There are two types of WDM architecture: Coarse Wave Division Multiplexing (CWDM) and Dense Wave Division Multiplexing (DWDM). CWDM systems typically provide 8 wavelengths, separated by 20nm, from 1470nm to 1630nm. Some DWDM systems provide up to 144 wavelengths, typically with no more than 2nm spacing, roughly over the same range of wavelengths.
The main advantage of CWDM is the cost of the optics which is typically 1/3rd of the cost of the equivalent DWDM optic. This difference in economic scale, the limited budget that many customers face, and typical initial requirements not to exceed 8 wavelengths, means that CWDM is a more popular entry point for many customers. With PacketLight's WDM equipment, a customer can start with 8 CWDM wavelengths but then grow by introducing DWDM wavelengths into the mix, utilizing the existing fiber and maximizing return on investment.
By utilizing CWDM and DWDM or the mixture of thereof, carriers and enterprises are able to transport from services of 2Mbps up to 10Gbps of data over 36 different channels.
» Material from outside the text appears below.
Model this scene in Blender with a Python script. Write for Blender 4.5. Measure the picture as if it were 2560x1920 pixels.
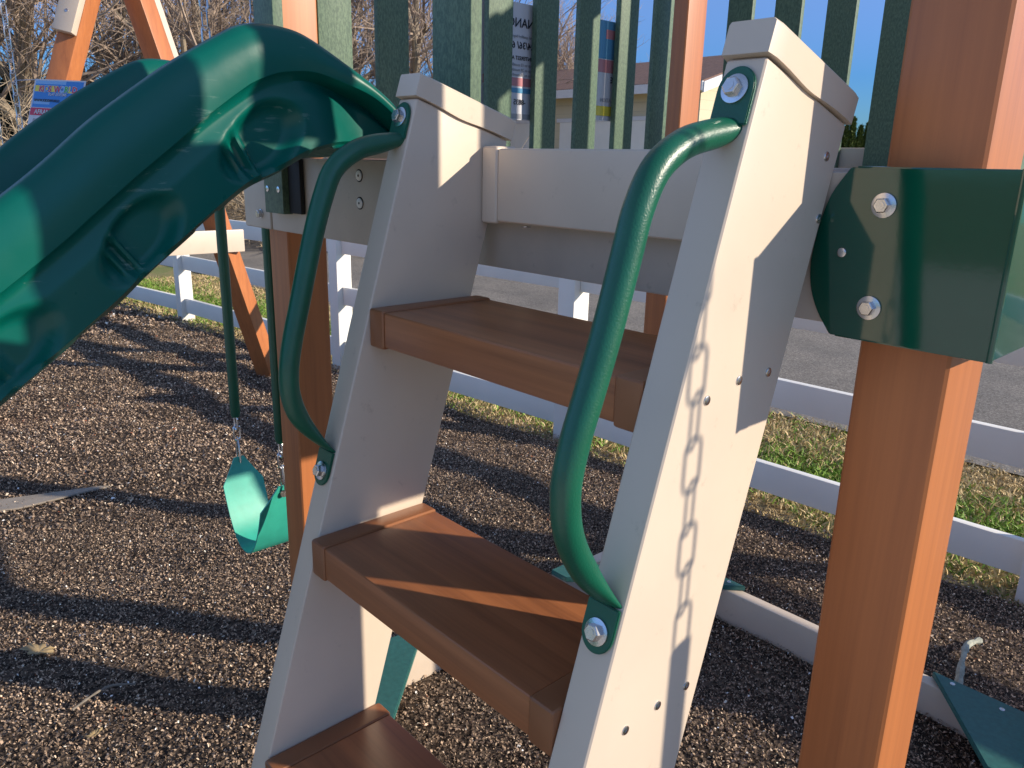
import bpy, bmesh, math, random
import numpy as np
from mathutils import Vector, Matrix
random.seed(7); RNG = np.random.default_rng(7)
for o in list(bpy.data.objects): bpy.data.objects.remove(o)
scn = bpy.context.scene

# ------------------------------------------------------------------ camera, world, sun
yaw, pit, rol = math.radians(47.15), math.radians(15.87), math.radians(1.35)
fwd = Vector((-math.sin(yaw)*math.cos(pit), math.cos(yaw)*math.cos(pit), -math.sin(pit)))
rt0 = Vector((math.cos(yaw), math.sin(yaw), 0)); up0 = rt0.cross(fwd)
rgt = rt0*math.cos(rol)+up0*math.sin(rol); upv = -rt0*math.sin(rol)+up0*math.cos(rol)
cam_d = bpy.data.cameras.new('camera'); cam = bpy.data.objects.new('camera', cam_d)
scn.collection.objects.link(cam); scn.camera = cam
M = Matrix((rgt, upv, -fwd)).transposed().to_4x4(); M.translation = Vector((0, -1, 1.9))
cam.matrix_world = M
cam_d.sensor_width = 36; cam_d.lens = 1955/2560*36
cam_d.clip_start = 0.02; cam_d.clip_end = 900
cam_d.dof.use_dof = True; cam_d.dof.focus_distance = 1.6; cam_d.dof.aperture_fstop = 28
SUN = Vector((1, .738, .498)).normalized()
w = bpy.data.worlds.new("World"); scn.world = w; w.use_nodes = True
nt = w.node_tree; bg = nt.nodes['Background']; sky = nt.nodes.new('ShaderNodeTexSky')
sky.sky_type = 'NISHITA'; sky.sun_disc = False
sky.sun_elevation = math.asin(SUN.z); sky.sun_rotation = math.atan2(SUN.x, SUN.y)
sky.air_density = 1.5; sky.dust_density = .0; sky.ozone_density = 2.0; sky.altitude = 500
hs = nt.nodes.new('ShaderNodeHueSaturation'); hs.inputs['Saturation'].default_value = 1.1
tn = nt.nodes.new('ShaderNodeMix'); tn.data_type = 'RGBA'; tn.blend_type = 'MULTIPLY'; tn.inputs[0].default_value = 1
tn.inputs[7].default_value = (1.26, .97, .95, 1)                      # the phone's white balance: cooler, slightly violet sky
nt.links.new(sky.outputs[0], hs.inputs['Color']); nt.links.new(hs.outputs[0], tn.inputs[6]); 
tc = nt.nodes.new('ShaderNodeTexCoord'); sx = nt.nodes.new('ShaderNodeSeparateXYZ'); er = nt.nodes.new('ShaderNodeValToRGB')
er.color_ramp.elements[0].position = .10; er.color_ramp.elements[0].color = (.11, .34, .88, 1)
er.color_ramp.elements[1].position = .60; er.color_ramp.elements[1].color = (1, 1, 1, 1)
nt.links.new(tc.outputs['Generated'], sx.inputs[0]); nt.links.new(sx.outputs['Z'], er.inputs[0])
t2 = nt.nodes.new('ShaderNodeMix'); t2.data_type = 'RGBA'; t2.blend_type = 'MULTIPLY'; t2.inputs[0].default_value = 1
nt.links.new(tn.outputs[2], t2.inputs[6]); nt.links.new(er.outputs[0], t2.inputs[7]); nt.links.new(t2.outputs[2], bg.inputs[0]); bg.inputs[1].default_value = .125
sd = bpy.data.lights.new('sun', 'SUN'); sd.energy = 3.7; sd.angle = math.radians(.6); sd.color = (1, .87, .70)
so = bpy.data.objects.new('sun', sd); scn.collection.objects.link(so)
so.rotation_mode = 'QUATERNION'; so.rotation_quaternion = SUN.to_track_quat('Z', 'Y'); so.location = (6, 4, 8)
scn.view_settings.view_transform = 'Standard'; scn.view_settings.look = 'None'
scn.view_settings.exposure = 0.70; scn.view_settings.gamma = 1

# ------------------------------------------------------------------ materials
def new_mat(name):
    m = bpy.data.materials.new(name); m.use_nodes = True
    t = m.node_tree; return m, t, t.nodes['Principled BSDF']
def N(t, typ, **k):
    n = t.nodes.new(typ)
    for a, v in k.items():
        if a in n.inputs.keys() if hasattr(n, 'inputs') else False: n.inputs[a].default_value = v
        else: setattr(n, a, v)
    return n
def coords(t, scale, rnd=False):
    c = t.nodes.new('ShaderNodeTexCoord'); mp = t.nodes.new('ShaderNodeMapping')
    mp.inputs['Scale'].default_value = scale
    t.links.new(c.outputs['Object'], mp.inputs[0])
    if rnd:
        oi = t.nodes.new('ShaderNodeObjectInfo'); vm = t.nodes.new('ShaderNodeVectorMath'); vm.operation = 'SCALE'
        cb = t.nodes.new('ShaderNodeCombineXYZ')
        for i in range(3): t.links.new(oi.outputs['Random'], cb.inputs[i])
        vm.inputs['Scale'].default_value = 37; t.links.new(cb.outputs[0], vm.inputs[0])
        t.links.new(vm.outputs[0], mp.inputs['Location'])
    return mp
def noise(t, mp, sc, det=3, rough=.5):
    n = t.nodes.new('ShaderNodeTexNoise'); n.inputs['Scale'].default_value = sc
    n.inputs['Detail'].default_value = det; n.inputs['Roughness'].default_value = rough
    t.links.new(mp.outputs[0], n.inputs['Vector']); return n
def ramp(t, src, stops):
    r = t.nodes.new('ShaderNodeValToRGB'); e = r.color_ramp.elements
    while len(e) < len(stops): e.new(.5)
    for q, (p, c) in zip(e, stops): q.position = p; q.color = (*c, 1)
    t.links.new(src, r.inputs[0]); return r
def bump(t, b, src, st, dist=.002):
    n = t.nodes.new('ShaderNodeBump'); n.inputs['Strength'].default_value = st; n.inputs['Distance'].default_value = dist
    t.links.new(src, n.inputs['Height']); t.links.new(n.outputs[0], b.inputs['Normal']); return n
def plain(name, col, rough=.5, var=.08, vs=8, bs=.0, bsc=200, metal=0, spec=.5, coat=0, dirt=0):
    m, t, b = new_mat(name); mp = coords(t, (1, 1, 1), True)
    n = noise(t, mp, vs, 4)
    a = tuple(c*(1-var) for c in col); z = tuple(min(1, c*(1+var)) for c in col)
    r = ramp(t, n.outputs[0], [(.3, a), (.7, z)]); out = r.outputs[0]
    if dirt:
        n2 = noise(t, mp, 28, 6, .7)
        r2 = ramp(t, n2.outputs[0], [(.62, (0, 0, 0)), (.78, (dirt,)*3)])
        mx = t.nodes.new('ShaderNodeMix'); mx.data_type = 'RGBA'
        t.links.new(r2.outputs[0], mx.inputs[0]); t.links.new(out, mx.inputs[6])
        mx.inputs[7].default_value = (col[0]*.45, col[1]*.42, col[2]*.38, 1); out = mx.outputs[2]
    t.links.new(out, b.inputs['Base Color'])
    b.inputs['Roughness'].default_value = rough; b.inputs['Metallic'].default_value = metal
    b.inputs['Specular IOR Level'].default_value = spec; b.inputs['Coat Weight'].default_value = coat
    b.inputs['Coat Roughness'].default_value = .08
    if bs:
        n3 = noise(t, mp, bsc, 3); bump(t, b, n3.outputs[0], bs)
    return m
def wood(name, c0, c1, axis, rough=.4, k=1.0):
    m, t, b = new_mat(name)
    s = [26*k, 26*k, 26*k]; s[axis] = .9*k
    mp = coords(t, s, True)
    n = noise(t, mp, 1.0, 6, .65)
    s2 = [110*k]*3; s2[axis] = 2.2*k
    mp2 = coords(t, s2, True); n2 = noise(t, mp2, 1, 3)
    ad = t.nodes.new('ShaderNodeMath'); ad.operation = 'MULTIPLY_ADD'; ad.inputs[1].default_value = .35
    t.links.new(n2.outputs[0], ad.inputs[0]); t.links.new(n.outputs[0], ad.inputs[2])
    r = ramp(t, ad.outputs[0], [(.42, c0), (.60, tuple((a+b_)/2 for a, b_ in zip(c0, c1))), (.85, c1)])
    t.links.new(r.outputs[0], b.inputs['Base Color'])
    b.inputs['Roughness'].default_value = rough; b.inputs['Specular IOR Level'].default_value = .5
    mp3 = coords(t, (1, 1, 1), True); n4 = noise(t, mp3, 6, 2)
    bump(t, b, ad.outputs[0], .12, .0015); return m
def speck(name, c0, c1, rough=.55):
    m, t, b = new_mat(name); mp = coords(t, (1, 1, .45), True)
    n = noise(t, mp, 190, 3, .7)
    r = ramp(t, n.outputs[0], [(.38, c0), (.62, c1)])
    t.links.new(r.outputs[0], b.inputs['Base Color']); b.inputs['Roughness'].default_value = rough
    bump(t, b, n.outputs[0], .25, .001); return m
MT = {}
MT['tan'] = plain('tan_vinyl', (.67, .56, .445), .36, .05, 5, .12, 14, dirt=.45)
MT['tan2'] = plain('tan_vinyl_weathered', (.56, .475, .38), .45, .10, 7, .10, 20, dirt=.5)
MT['cedar'] = wood('cedar_vinyl', (.36, .122, .044), (.52, .185, .062), 2, .40)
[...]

This white paper explains this capability of such expansion and its associated cost.
Typically CWDM solutions provide 8 wavelengths capability enabling the transport of 8 client interfaces over the same fiber. However, the relatively large separation between the CWDM wavelengths allows expansion of the CWDM network itself with an additional 32 wavelengths utilizing DWDM technology, thus expanding the existing infrastructure capability up to 36 wavelengths and utilizing the same equipment as part of the integrated solution.
Additionally, the typical CWDM spectrum supports data transport rates of up to 4.25Gbps, while DWDM is utilized more for large capacity data transport needs of up to 10Gbps. By mapping DWDM channels within the CWDM wavelength spectrum as demonstrated below, much higher data transport capacity on the same fiber optic cable can be achieved without any need for changing the existing fiber infrastructure between the network sites.
As demonstrated by Figure 1.0, CWDM occupies the following nm: 1470nm, 1490nm, 1510nm, 1530nm, 1550nm, 1570nm, 1590nm, and 1610nm, each separated from the other by 20nm. PacketLight can insert into any of the of the 4 CWDM wavelengths (1530nm,1550nm,1570nm and 1590nm), a set of additional 8 wavelength of DWDM separated from each other by only 0.1nm. By doing so up to 4 times, the CWDM network capability can easily expand by up to 28 additional wavelengths.